В тот теплый летний вечер мне предстояло впервые выйти в свет в сопровождении Фалина. Слухи о нашем романе уже распространились по Москве, но меня в лицо еще не знали.
Боже, поддержи и наставь! Что выбрать из моего не слишком разнообразного гардероба? Ведь встречают по одежке. Остановилась на очень простом элегантном платье, плотно облегающем фигуру. Его подарил мне Валентин. Им же подаренная со словами, от которых разливался жар, золотая цепочка и маленькие золотые серьги. Черные туфли на высоченной шпильке – я готова.

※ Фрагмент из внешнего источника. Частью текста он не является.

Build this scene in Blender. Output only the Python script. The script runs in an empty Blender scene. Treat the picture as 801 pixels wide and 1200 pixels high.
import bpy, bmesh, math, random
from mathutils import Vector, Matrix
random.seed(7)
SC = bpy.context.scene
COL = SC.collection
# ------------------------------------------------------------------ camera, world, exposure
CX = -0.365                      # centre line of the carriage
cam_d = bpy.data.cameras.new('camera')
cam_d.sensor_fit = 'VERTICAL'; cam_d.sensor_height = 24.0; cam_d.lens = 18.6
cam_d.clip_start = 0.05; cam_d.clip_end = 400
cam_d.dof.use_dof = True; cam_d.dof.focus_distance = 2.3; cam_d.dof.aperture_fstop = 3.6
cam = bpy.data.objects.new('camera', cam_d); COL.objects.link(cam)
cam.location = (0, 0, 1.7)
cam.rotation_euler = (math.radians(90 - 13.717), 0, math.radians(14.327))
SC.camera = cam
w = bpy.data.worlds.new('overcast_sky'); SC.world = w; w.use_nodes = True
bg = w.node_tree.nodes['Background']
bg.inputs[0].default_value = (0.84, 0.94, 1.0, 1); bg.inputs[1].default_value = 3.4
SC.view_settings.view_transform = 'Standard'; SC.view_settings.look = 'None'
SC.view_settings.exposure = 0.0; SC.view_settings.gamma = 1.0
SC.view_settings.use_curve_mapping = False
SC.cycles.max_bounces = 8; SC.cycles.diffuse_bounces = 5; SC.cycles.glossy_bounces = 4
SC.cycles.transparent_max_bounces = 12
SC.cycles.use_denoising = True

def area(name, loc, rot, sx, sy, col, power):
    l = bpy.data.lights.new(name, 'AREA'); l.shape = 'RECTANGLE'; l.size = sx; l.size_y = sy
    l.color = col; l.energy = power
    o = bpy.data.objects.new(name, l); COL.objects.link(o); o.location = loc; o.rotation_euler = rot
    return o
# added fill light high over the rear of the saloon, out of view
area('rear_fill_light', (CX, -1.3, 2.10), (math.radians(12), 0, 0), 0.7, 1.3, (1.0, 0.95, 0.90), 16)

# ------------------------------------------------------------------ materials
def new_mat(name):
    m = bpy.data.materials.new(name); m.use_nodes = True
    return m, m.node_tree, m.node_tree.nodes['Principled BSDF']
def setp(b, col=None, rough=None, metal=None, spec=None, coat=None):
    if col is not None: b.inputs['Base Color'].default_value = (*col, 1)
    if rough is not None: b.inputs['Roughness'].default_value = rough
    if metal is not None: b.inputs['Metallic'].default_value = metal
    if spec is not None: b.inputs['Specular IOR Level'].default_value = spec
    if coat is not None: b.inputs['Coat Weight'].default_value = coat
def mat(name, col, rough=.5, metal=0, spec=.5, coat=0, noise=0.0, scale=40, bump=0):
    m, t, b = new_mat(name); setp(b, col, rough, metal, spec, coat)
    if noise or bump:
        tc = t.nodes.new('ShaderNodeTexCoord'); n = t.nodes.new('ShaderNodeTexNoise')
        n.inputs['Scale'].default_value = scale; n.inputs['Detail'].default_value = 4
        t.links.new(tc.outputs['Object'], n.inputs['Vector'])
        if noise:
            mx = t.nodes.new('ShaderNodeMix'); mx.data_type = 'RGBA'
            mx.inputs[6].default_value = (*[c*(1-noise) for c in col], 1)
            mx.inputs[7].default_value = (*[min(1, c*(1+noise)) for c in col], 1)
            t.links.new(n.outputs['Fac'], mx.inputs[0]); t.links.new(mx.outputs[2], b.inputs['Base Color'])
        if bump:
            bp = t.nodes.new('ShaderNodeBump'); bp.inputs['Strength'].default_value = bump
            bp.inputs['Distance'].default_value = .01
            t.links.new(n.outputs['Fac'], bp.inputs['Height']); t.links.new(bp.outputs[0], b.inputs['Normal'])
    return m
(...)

Оказывается, переживала не я одна – он тоже. Мы бросали вызов обществу, где чиновники высокого ранга не имели права на личную жизнь. Точнее, имели, но втихую, украдкой, так, чтобы комар носа не подточил. Это не для нас. Любовь, выбравшая нас из множества мужчин и женщин и осенившая своей благодатью, не хотела таиться.
Мы заняли кресла в первом ряду. Стройная череда коринфских колонн, голубая в золотом роспись карниза, музыка в исполнении Рихтера – все как нельзя лучше перекликалось с моим радостным волнением. Не знаю, удалось ли мне его скрыть. Наверное, лишь отчасти, хотя еще в детстве, в хореографическом кружке, я усвоила одну науку: как бы трудно ни было, на лице это не должно отражаться.